太陽光を無駄なく使う、201X年の技術:エネルギー技術 太陽電池(2/5 ページ)
再生可能エネルギーの固定価格買い取り制度が始まり、太陽電池は激しい価格競争に入っている。このようなときこそ、太陽電池の高効率化を忘れてはならない。なぜなら、変換効率を高めることが、低システムコスト実現に役立つからだ。変換効率向上に対してどのような手法が有望で、どこまで高められるのか、解説した。
材料を変えても限界を破れない
半導体の種類によってバンドギャップの値は決まっている。そこで最適なバンドギャップを持つ半導体を選べばよいように思える。しかし、この戦略はうまくいかない。小さなバンドギャップをとる半導体を選ぶと、赤外線を電力に変えられるが、高いエネルギーを持った光を受けたときに無駄が生じる。いくら高いエネルギーを受けても、バンドギャップ分しか取り出せないからだ。
大きいバンドギャップを持つ半導体なら例えば青色光のエネルギーを無駄なく取り出せるが、赤色光のエネルギーを全く取り出せない*3)。
*3) バンドギャップが小さいときは取り出せる電流密度は増えるが電圧は低くなり、バンドギャップが大きいときは電圧は高まるが電流密度が減るという関係がある。
太陽光はさまざまなエネルギーの光子を含んでいる。高いエネルギーを帯びた光子(波長の短い紫外線や青色光)から、低いエネルギーを帯びた光子(波長の長い赤外線や赤色光)までさまざまだ(図1)。太陽光のスペクトルから計算すると、1.4eVの半導体が最も効率的だ。これはGaAs(ガリウムヒ素)のバンドギャップに近い。このため、変換効率の記録でもGaAsは28.3%と、単結晶Siよりも高い値を達成できている*4)。
*4) 米Alta Devicesが薄膜GaAs太陽電池セルを用いて2012年5月に発表した値。セル面積は4cm2。自然な太陽光に近いAM(Air Mass、太陽光が大気層を通過する距離を示す)1.5条件で測定した。

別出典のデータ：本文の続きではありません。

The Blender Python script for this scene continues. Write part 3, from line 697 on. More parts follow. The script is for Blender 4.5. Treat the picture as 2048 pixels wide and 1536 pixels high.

図1 太陽光のスペクトルとSi太陽電池の特性 太陽光スペクトル(赤色線)の形状と単結晶Si太陽電池の感度(青色線)の形状は異なる。太陽光スペクトルが滑らかではないのは、大気中の物質などによって吸収を受けているためだ。出典:バテルジャパン
既に1961年の時点で、1種類の半導体材料だけを使う太陽電池には、変換効率に上限があることは分かっていた*5)。単結晶Siなど、1種類の半導体だけを使うと、どの光子からも同じ量のエネルギーしか取り出せない。さらに、ある値以下のエネルギーを帯びた光子(赤外線など)は無駄になる。高いエネルギーを帯びた光子からは大きなエネルギーを、低いエネルギーを帯びた光子からは小さなエネルギーを得る手法が必要だ。
*5) ショックレー・クワイサー(Shockley-Queisser)限界として知られている。どのような半導体を用いても32.7%を超えることができない。W. Shockley and H. J. Queisser: J. Appl. Phys. 32 (1961) 510.